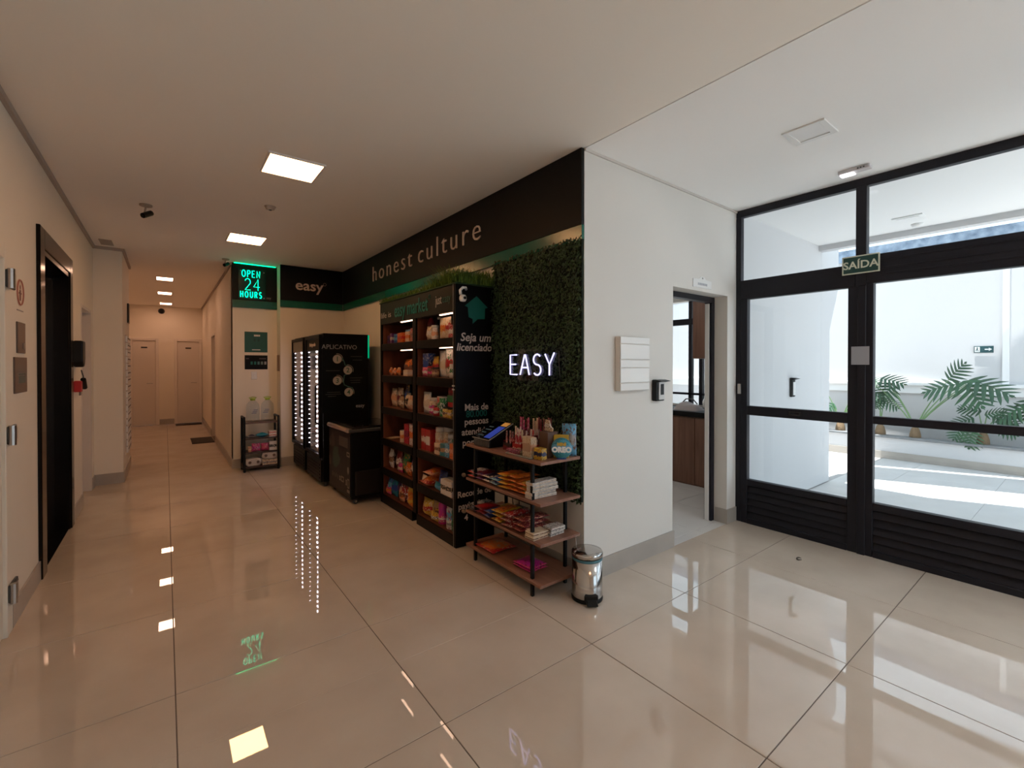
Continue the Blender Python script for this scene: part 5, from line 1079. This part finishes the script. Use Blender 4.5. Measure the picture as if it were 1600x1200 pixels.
def tr(name, cat, label, x, y, z, f, rz=0): 
    t = thing(name, label, cat, (x, y, z), rz, group='goods on the black trolley'); f(t)
tr('wipes_pack', 'pack', 'teal flat pack on the trolley second tier', 1.10, 7.37, TZ[1], po(.17, .06, .10, pm('teal', 'teal', 'sky'), None, True), .1)
tr('wipes_pack', 'pack', 'dark blue grey pack left on the trolley second tier', .97, 7.37, TZ[1], po(.10, .045, .10, pm('navy', 'grey'), None, True), 0)
for k in range(2): tr('small_carton', 'box', ['lower', 'upper'][k]+' pink and white small carton right on the trolley second tier', 1.235, 7.36, TZ[1]+k*.041, q_carton(.10, .09, .039, pm('white', 'red', 'peach')))
tr('small_carton', 'box', 'small tan carton left on the trolley third tier', .945, 7.36, TZ[2], q_carton(.04, .05, .075, pm('tan', 'cream', 'orange')))
tr('pink_pack', 'pack', 'left pink pack on the trolley third tier', 1.025, 7.37, TZ[2], po(.115, .06, .115, pm('pink', 'magenta', 'white')), .05)
tr('pink_pack', 'pack', 'right pink pack on the trolley third tier', 1.14, 7.37, TZ[2], po(.105, .06, .11, pm('pink', 'pink', 'peach')), -.05)
tr('white_box', 'box', 'white and black box right on the trolley third tier', 1.24, 7.37, TZ[2], q_carton(.10, .07, .125, pm('white', 'black', 'white')))
PAPER = mat('toilet_paper', (.58, .52, .46), .9); FILM = mat('roll_core', (.14, .09, .07), .8)
def f_rolls(t):
    for x in (-.052, .052):
        b_ = MB().lathe([(.052, 0), (.054, .004), (.054, .092), (.052, .096)], 18).xf(Matrix.Translation((x, .05, .054)) @ Matrix.Rotation(PI/2, 4, 'X')).build('roll', PAPER, t, smooth=True)
        MB().lathe([(.020, 0), (.020, .003)], 14).xf(Matrix.Translation((x, -.0455, .054)) @ Matrix.Rotation(PI/2, 4, 'X')).build('core', FILM, b_)
    B(-.05, .05, -.047, .05, 0, .108).build('wrap', mat('roll_wrap', (.52, .46, .41), .6), t, .01)
tr('toilet_roll_pack', 'toilet paper', 'left twin pack of toilet rolls on the lowest trolley tier', .99, 7.37, TZ[3], f_rolls, .1)
tr('toilet_roll_pack', 'toilet paper', 'upper twin pack of toilet rolls on the right of the lowest tier', 1.20, 7.37, TZ[3]+.075, f_rolls, -.05)
tr('toilet_roll_pack', 'toilet paper', 'flat grey pack under the right toilet rolls', 1.20, 7.38, TZ[3], q_carton(.2, .14, .073, pm('cream', 'grey', 'brown')))
# small curl of dried leaf on the floor
p = []
for k in range(9): p.append((3.905+.022*math.cos(k*.5), 1.42+.022*math.sin(k*.5), .006+.003*math.sin(k)))
tag(MB().tube(p, [.002+.004*math.sin(PI*k/8) for k in range(9)], 6).build('dried_leaf', mat('dry_leaf', (.06, .05, .04), .8), None, smooth=True), 'small dark curled leaf on the floor before the glass door', 'leaf')

dup = [k for k, v in USED.items() if v > 1]
if dup: print('REPEATED LABELS', dup)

=======

> [Task instructions] Give all the lines above again, character for character, without pictures.

> [Solution for this exercise]
Continue the Blender Python script for this scene: part 5, from line 1079. This part finishes the script. Use Blender 4.5. Measure the picture as if it were 1600x1200 pixels.
def tr(name, cat, label, x, y, z, f, rz=0): 
    t = thing(name, label, cat, (x, y, z), rz, group='goods on the black trolley'); f(t)
tr('wipes_pack', 'pack', 'teal flat pack on the trolley second tier', 1.10, 7.37, TZ[1], po(.17, .06, .10, pm('teal', 'teal', 'sky'), None, True), .1)
tr('wipes_pack', 'pack', 'dark blue grey pack left on the trolley second tier', .97, 7.37, TZ[1], po(.10, .045, .10, pm('navy', 'grey'), None, True), 0)
for k in range(2): tr('small_carton', 'box', ['lower', 'upper'][k]+' pink and white small carton right on the trolley second tier', 1.235, 7.36, TZ[1]+k*.041, q_carton(.10, .09, .039, pm('white', 'red', 'peach')))
tr('small_carton', 'box', 'small tan carton left on the trolley third tier', .945, 7.36, TZ[2], q_carton(.04, .05, .075, pm('tan', 'cream', 'orange')))
tr('pink_pack', 'pack', 'left pink pack on the trolley third tier', 1.025, 7.37, TZ[2], po(.115, .06, .115, pm('pink', 'magenta', 'white')), .05)
tr('pink_pack', 'pack', 'right pink pack on the trolley third tier', 1.14, 7.37, TZ[2], po(.105, .06, .11, pm('pink', 'pink', 'peach')), -.05)
tr('white_box', 'box', 'white and black box right on the trolley third tier', 1.24, 7.37, TZ[2], q_carton(.10, .07, .125, pm('white', 'black', 'white')))
PAPER = mat('toilet_paper', (.58, .52, .46), .9); FILM = mat('roll_core', (.14, .09, .07), .8)
def f_rolls(t):
    for x in (-.052, .052):
        b_ = MB().lathe([(.052, 0), (.054, .004), (.054, .092), (.052, .096)], 18).xf(Matrix.Translation((x, .05, .054)) @ Matrix.Rotation(PI/2, 4, 'X')).build('roll', PAPER, t, smooth=True)
        MB().lathe([(.020, 0), (.020, .003)], 14).xf(Matrix.Translation((x, -.0455, .054)) @ Matrix.Rotation(PI/2, 4, 'X')).build('core', FILM, b_)
    B(-.05, .05, -.047, .05, 0, .108).build('wrap', mat('roll_wrap', (.52, .46, .41), .6), t, .01)
tr('toilet_roll_pack', 'toilet paper', 'left twin pack of toilet rolls on the lowest trolley tier', .99, 7.37, TZ[3], f_rolls, .1)
tr('toilet_roll_pack', 'toilet paper', 'upper twin pack of toilet rolls on the right of the lowest tier', 1.20, 7.37, TZ[3]+.075, f_rolls, -.05)
tr('toilet_roll_pack', 'toilet paper', 'flat grey pack under the right toilet rolls', 1.20, 7.38, TZ[3], q_carton(.2, .14, .073, pm('cream', 'grey', 'brown')))
# small curl of dried leaf on the floor
p = []
for k in range(9): p.append((3.905+.022*math.cos(k*.5), 1.42+.022*math.sin(k*.5), .006+.003*math.sin(k)))
tag(MB().tube(p, [.002+.004*math.sin(PI*k/8) for k in range(9)], 6).build('dried_leaf', mat('dry_leaf', (.06, .05, .04), .8), None, smooth=True), 'small dark curled leaf on the floor before the glass door', 'leaf')

dup = [k for k, v in USED.items() if v > 1]
if dup: print('REPEATED LABELS', dup)